Une quar­an­taine d’en­tre eux ont investi dans une ving­taine d’en­tre­pris­es (sur deux cent cinquante pro­jets présen­tés), pour des sommes rel­a­tive­ment mod­iques (22 000 euros par ange, en moyenne, avec un min­i­mum de 3 000 euros), « ce qui mon­tre bien que l’in­vestisse­ment en argent compte moins que l’in­vestisse­ment per­son­nel en temps et en conseil. »

Pour tiss­er des liens plus con­crets que ceux d’In­ter­net, François Cher­ru­au organ­ise des réu­nions bimen­su­elles de présen­ta­tion, par les entre­pre­neurs eux-mêmes, de cer­tains pro­jets jugés par­ti­c­ulière­ment attrac­t­ifs dans un des grands amphithéâtres de nos Écoles : ces réu­nions sont ouvertes aux adhérents mais aus­si, par voie de pub­lic­ité dans les bul­letins d’an­ciens, aux non-adhérents qui le souhait­ent.
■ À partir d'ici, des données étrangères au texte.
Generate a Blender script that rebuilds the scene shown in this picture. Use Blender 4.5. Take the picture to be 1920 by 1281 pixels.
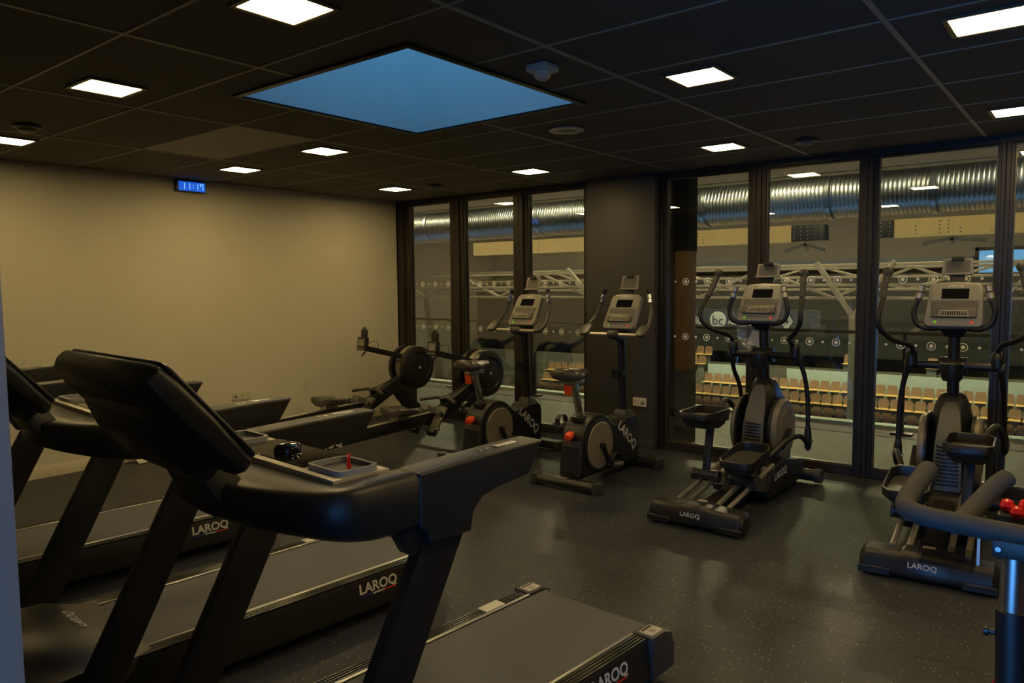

Elles sont générale­ment précédées de con­férences sur des thèmes intéres­sant les busi­ness angels.

« Apporter sa com­pé­tence, vivre la vie de l’en­tre­pre­neur sans en con­naître les nuits agitées, voilà de quoi sat­is­faire ceux qui ont vécu la vie de l’en­tre­prise et se sen­tent quelque peu en manque. Mais les jeunes sont aus­si forte­ment intéressés et le quart des adhérents est âgé de moins de trente-cinq ans. »

Fier du chemin par­cou­ru et admi­rant depuis sa fenêtre l’en­filade spec­tac­u­laire de la rue de Verneuil, François Cher­ru­au est aux anges.